Goal - Reproduce every entry that follows word for word, but omit the images.
** Start Stored rows **
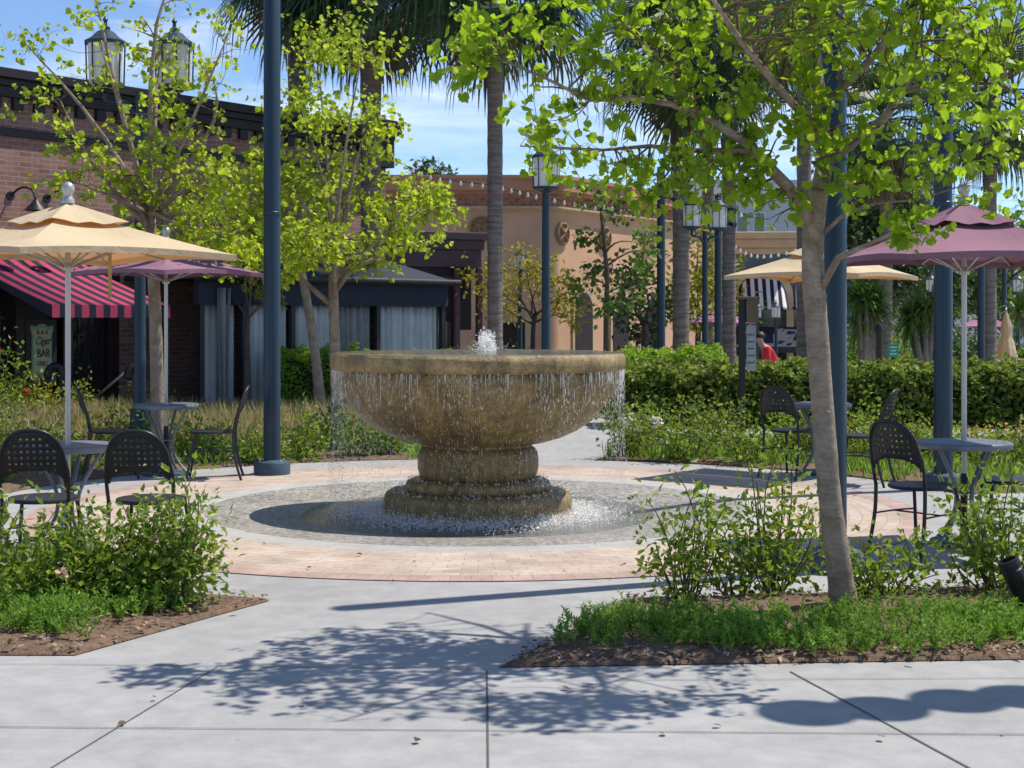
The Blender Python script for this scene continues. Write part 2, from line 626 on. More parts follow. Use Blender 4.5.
# leaf shapes (length 1 along y)
T_LEAF = ([(0, 0, 0), (.28, .42, .09), (0, 1, -.04), (-.28, .42, .09)], [(0, 1, 2), (0, 2, 3)])
T_OVAL = ([(0, 0, 0), (.3, .25, .08), (.34, .6, .09), (0, 1, -.03), (-.34, .6, .09), (-.3, .25, .08), (0, .5, 0)],
          [(0, 1, 6), (1, 2, 6), (2, 3, 6), (3, 4, 6), (4, 5, 6), (5, 0, 6)])
_ml = [(0, .05), (.27, -.04), (.41, .16), (.57, .33), (.47, .48), (.40, .72), (.23, .74), (0, 1.0), (-.23, .74), (-.40, .72), (-.47, .48), (-.57, .33), (-.41, .16), (-.27, -.04)]
T_MAPLE = ([(x, y, .26 * abs(x) - .20 * y * y) for x, y in _ml] + [(0, .35, -.02)], [(i, (i + 1) % 14, 14) for i in range(14)])
T_BLADE = ([(-.03, 0, 0), (.03, 0, 0), (.022, .55, .03), (0, 1, -.06), (-.022, .55, .03)], [(0, 1, 2, 4), (4, 2, 3)])
T_CHIP = ([(-.2, 0, 0), (.2, 0, 0.1), (.25, 1, 0), (-.15, .9, .12)], [(0, 1, 2, 3)])
T_DROP = ([(0, 0, -.5), (.16, 0, 0), (0, .16, 0), (-.16, 0, 0), (0, -.16, 0), (0, 0, .5)],
          [(0, 2, 1), (0, 3, 2), (0, 4, 3), (0, 1, 4), (5, 1, 2), (5, 2, 3), (5, 3, 4), (5, 4, 1)])


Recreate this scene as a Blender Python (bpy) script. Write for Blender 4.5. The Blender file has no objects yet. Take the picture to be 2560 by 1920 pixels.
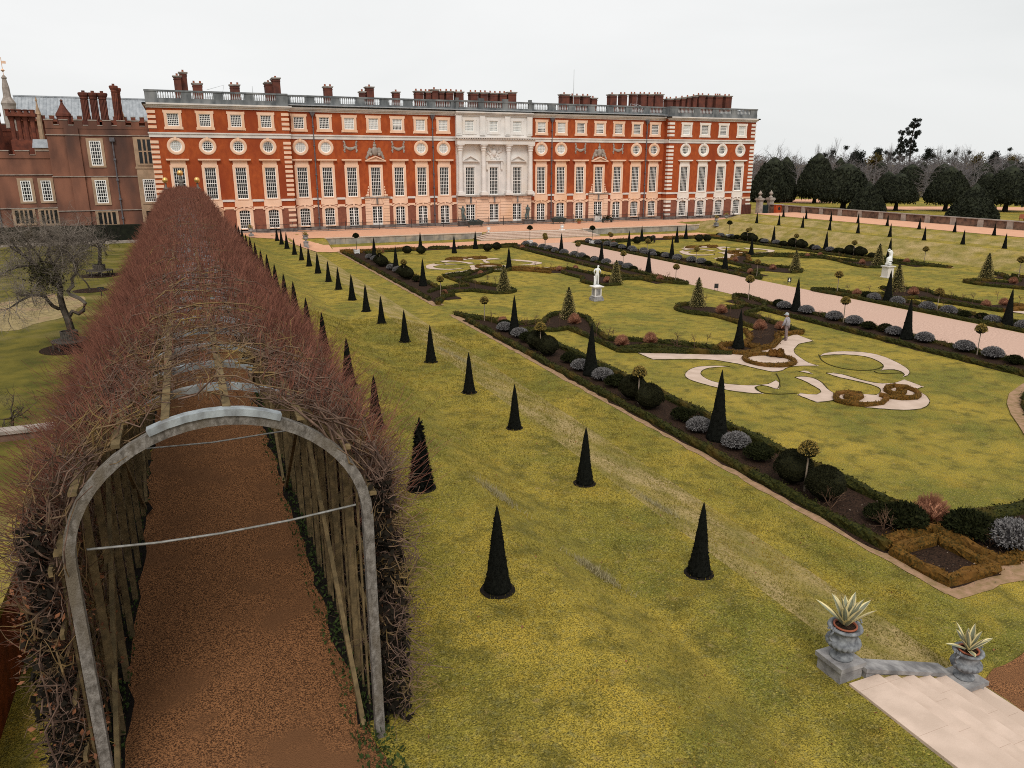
import bpy, math, random
import numpy as np
from mathutils import Vector
from mathutils.geometry import tessellate_polygon
S=bpy.context.scene; COL=S.collection
R=math.radians
random.seed(7); RNG=np.random.default_rng(7)
# ------------------------------------------------------------------ survey: picture measurements -> metres on the ground
FOC=1905.; TH=math.atan(552/1905.); PS=math.atan(833/math.hypot(1905,552)); HC=10.25
cp_,sp_,ct_,st_=math.cos(PS),math.sin(PS),math.cos(TH),math.sin(TH)
def ray(x,y):
    r=x-1280;u=960-y;z=u*ct_-FOC*st_;w=u*st_+FOC*ct_
    return (w*sp_+r*cp_,w*cp_-r*sp_,z)
def at(x,y,z=0.):
    d=ray(x,y);t=(z-HC)/d[2];return (d[0]*t,d[1]*t)
def aty(x,y,Y):
    d=ray(x,y);t=Y/d[1];return (d[0]*t,HC+d[2]*t)
def proj(X,Y,Z):
    Z-=HC;r=X*cp_-Y*sp_;w=X*sp_+Y*cp_;zc=w*ct_-Z*st_;yc=Z*ct_+w*st_
    if zc<=0.1:return (-9999,-9999)
    return (1280+FOC*r/zc,960-FOC*yc/zc)
def inview(X,Y,Z=0,m=60):
    a,b=proj(X,Y,Z);return -m<a<2560+m and -m<b<1920+m
def crop(x0,y0,s):return lambda px,py:(x0+px/s,y0+py/s)
cA=crop(560,500,3.253);cB=crop(860,560,3.456);cC=crop(1440,560,3.456);cD=crop(1960,520,3.687);cE=crop(1120,700,3.687)
cF=crop(1560,760,2.633);cG=crop(1440,980,3.568);cH=crop(1960,1080,3.687);cI=crop(1900,1460,3.352);cJ=crop(1840,260,3.072);cK=crop(0,440,2.514)
P1=crop(0,140,3.6075)
def G(c,pts,z=0.1): return [at(*c(*p),z) for p in pts]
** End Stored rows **
Answer to this problem -
The Blender Python script for this scene continues. Write part 2, from line 626 on. More parts follow. Use Blender 4.5.
# leaf shapes (length 1 along y)
T_LEAF = ([(0, 0, 0), (.28, .42, .09), (0, 1, -.04), (-.28, .42, .09)], [(0, 1, 2), (0, 2, 3)])
T_OVAL = ([(0, 0, 0), (.3, .25, .08), (.34, .6, .09), (0, 1, -.03), (-.34, .6, .09), (-.3, .25, .08), (0, .5, 0)],
          [(0, 1, 6), (1, 2, 6), (2, 3, 6), (3, 4, 6), (4, 5, 6), (5, 0, 6)])
_ml = [(0, .05), (.27, -.04), (.41, .16), (.57, .33), (.47, .48), (.40, .72), (.23, .74), (0, 1.0), (-.23, .74), (-.40, .72), (-.47, .48), (-.57, .33), (-.41, .16), (-.27, -.04)]
T_MAPLE = ([(x, y, .26 * abs(x) - .20 * y * y) for x, y in _ml] + [(0, .35, -.02)], [(i, (i + 1) % 14, 14) for i in range(14)])
T_BLADE = ([(-.03, 0, 0), (.03, 0, 0), (.022, .55, .03), (0, 1, -.06), (-.022, .55, .03)], [(0, 1, 2, 4), (4, 2, 3)])
T_CHIP = ([(-.2, 0, 0), (.2, 0, 0.1), (.25, 1, 0), (-.15, .9, .12)], [(0, 1, 2, 3)])
T_DROP = ([(0, 0, -.5), (.16, 0, 0), (0, .16, 0), (-.16, 0, 0), (0, -.16, 0), (0, 0, .5)],
          [(0, 2, 1), (0, 3, 2), (0, 4, 3), (0, 1, 4), (5, 1, 2), (5, 2, 3), (5, 3, 4), (5, 4, 1)])


Recreate this scene as a Blender Python (bpy) script. Write for Blender 4.5. The Blender file has no objects yet. Take the picture to be 2560 by 1920 pixels.
import bpy, math, random
import numpy as np
from mathutils import Vector
from mathutils.geometry import tessellate_polygon
S=bpy.context.scene; COL=S.collection
R=math.radians
random.seed(7); RNG=np.random.default_rng(7)
# ------------------------------------------------------------------ survey: picture measurements -> metres on the ground
FOC=1905.; TH=math.atan(552/1905.); PS=math.atan(833/math.hypot(1905,552)); HC=10.25
cp_,sp_,ct_,st_=math.cos(PS),math.sin(PS),math.cos(TH),math.sin(TH)
def ray(x,y):
    r=x-1280;u=960-y;z=u*ct_-FOC*st_;w=u*st_+FOC*ct_
    return (w*sp_+r*cp_,w*cp_-r*sp_,z)
def at(x,y,z=0.):
    d=ray(x,y);t=(z-HC)/d[2];return (d[0]*t,d[1]*t)
def aty(x,y,Y):
    d=ray(x,y);t=Y/d[1];return (d[0]*t,HC+d[2]*t)
def proj(X,Y,Z):
    Z-=HC;r=X*cp_-Y*sp_;w=X*sp_+Y*cp_;zc=w*ct_-Z*st_;yc=Z*ct_+w*st_
    if zc<=0.1:return (-9999,-9999)
    return (1280+FOC*r/zc,960-FOC*yc/zc)
def inview(X,Y,Z=0,m=60):
    a,b=proj(X,Y,Z);return -m<a<2560+m and -m<b<1920+m
def crop(x0,y0,s):return lambda px,py:(x0+px/s,y0+py/s)
cA=crop(560,500,3.253);cB=crop(860,560,3.456);cC=crop(1440,560,3.456);cD=crop(1960,520,3.687);cE=crop(1120,700,3.687)
cF=crop(1560,760,2.633);cG=crop(1440,980,3.568);cH=crop(1960,1080,3.687);cI=crop(1900,1460,3.352);cJ=crop(1840,260,3.072);cK=crop(0,440,2.514)
P1=crop(0,140,3.6075)
def G(c,pts,z=0.1): return [at(*c(*p),z) for p in pts]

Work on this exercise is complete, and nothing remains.